EXERCISE DESCRIPTION:
Pick out the lines in the listing below that contain the word "objects" and copy them.

DATA:
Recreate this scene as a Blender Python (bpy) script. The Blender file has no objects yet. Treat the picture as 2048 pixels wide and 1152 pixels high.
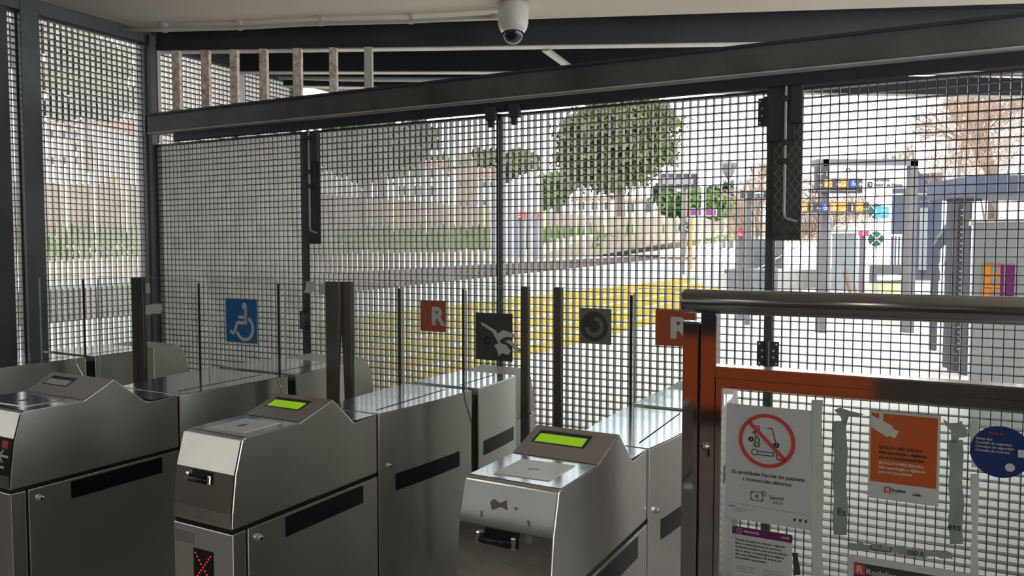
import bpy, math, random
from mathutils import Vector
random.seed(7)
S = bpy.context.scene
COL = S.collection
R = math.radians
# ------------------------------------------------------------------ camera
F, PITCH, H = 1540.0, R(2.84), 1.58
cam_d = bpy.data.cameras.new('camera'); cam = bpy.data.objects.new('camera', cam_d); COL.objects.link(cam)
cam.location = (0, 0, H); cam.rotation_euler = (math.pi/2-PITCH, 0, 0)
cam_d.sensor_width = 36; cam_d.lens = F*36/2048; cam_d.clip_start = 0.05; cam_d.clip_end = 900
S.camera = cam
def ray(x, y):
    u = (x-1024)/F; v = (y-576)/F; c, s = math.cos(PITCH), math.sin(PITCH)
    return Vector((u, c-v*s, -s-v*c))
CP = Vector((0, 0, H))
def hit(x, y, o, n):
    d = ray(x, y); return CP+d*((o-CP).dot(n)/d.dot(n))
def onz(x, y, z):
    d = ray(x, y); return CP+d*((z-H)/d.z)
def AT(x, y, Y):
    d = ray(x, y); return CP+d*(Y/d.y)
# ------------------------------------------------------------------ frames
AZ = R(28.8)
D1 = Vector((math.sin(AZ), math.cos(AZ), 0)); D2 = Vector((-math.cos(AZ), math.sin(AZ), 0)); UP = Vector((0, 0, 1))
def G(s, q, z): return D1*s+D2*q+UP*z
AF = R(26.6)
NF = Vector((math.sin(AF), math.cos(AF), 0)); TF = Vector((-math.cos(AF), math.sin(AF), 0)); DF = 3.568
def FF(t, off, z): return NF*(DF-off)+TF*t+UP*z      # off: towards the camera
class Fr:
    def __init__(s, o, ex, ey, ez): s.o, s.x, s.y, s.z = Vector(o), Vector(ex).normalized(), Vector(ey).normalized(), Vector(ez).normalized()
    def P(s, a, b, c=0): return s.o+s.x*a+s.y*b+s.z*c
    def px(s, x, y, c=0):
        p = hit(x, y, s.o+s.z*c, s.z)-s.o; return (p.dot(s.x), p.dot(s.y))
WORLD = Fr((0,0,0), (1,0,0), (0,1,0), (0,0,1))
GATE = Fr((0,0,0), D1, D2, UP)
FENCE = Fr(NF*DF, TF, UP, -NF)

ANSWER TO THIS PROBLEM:
Recreate this scene as a Blender Python (bpy) script. The Blender file has no objects yet. Treat the picture as 2048 pixels wide and 1152 pixels high.
cam_d = bpy.data.cameras.new('camera'); cam = bpy.data.objects.new('camera', cam_d); COL.objects.link(cam)